Да, некоторые приходят и будут неотступно стоять у нас в храмах по той простой причине, что им некуда больше пойти, но здесь скрывается ещё одна опасность для нас. Мы-то, может быть, будем довольны и тем, что вот, люди приходят, церковь не пуста. Между тем хороший пастырь радуется тем, кто здесь, но страдает по всем, и больше всего по всем тем, кого здесь нет. И именно это страдание служит нам тревожным колоколом. Колея недопустима. Равнодушие и монотонность, всегда одно и то же, – это знак, что здесь ничего не строится, что всем завладела мертвенность, которой в Церкви быть не должно.

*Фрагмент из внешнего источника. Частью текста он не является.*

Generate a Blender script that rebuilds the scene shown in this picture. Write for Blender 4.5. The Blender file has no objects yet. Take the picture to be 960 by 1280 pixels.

Пусть всё будет песней и движением, словом, которое пробуждает и перерождает. Покой и тишина хороши лишь тогда, когда внутри бурлят воды молитвы, слова которой: «К Отцу моему иду» (Ин 14:12).
Вместо заключения
Кто-то подумает, как наперёд было сказано, что написанное мною – лишь некое преувеличение или моё пустое желание. Но я знаю, что существуют священники, которые не просто таковы, как я здесь написал, а и намного лучше этого. Они существуют, живут, просто мы их, может быть, меньше замечаем, поскольку они обычно ненавязчивы, тихи и смиренны. Прихожане их уверенно узнают по той теплоте вокруг сердца, которая согревает их при встрече с такими священниками, и по тому воодушевлению, которым те их наполняют. И, чтобы не говорить о живых, о своих знакомых, потому что здесь всегда присутствует та старая опасность всё испортить, приведу в пример священника, о котором многие слышали и который добился успеха как в своём приходе, так и во всеобщем плане. Тем священником был отец Александр Шмеман (1921–1983) – выдающийся пастырь, богослов, литургист, проповедник, исповедник, знаток литературы и искусства. Его речи и сегодня семенами падают в сердца людей, ищущих Бога, и приносят многие плоды. Его пример священнической храбрости и рассудительности, как и примеры многих замечательных священников, которых я встречаю по всему миру, придали мне смелости написать приведённые выше строки в надежде побудить себя и других, которые того желают, восстать и сделать столько, сколько нам подобает.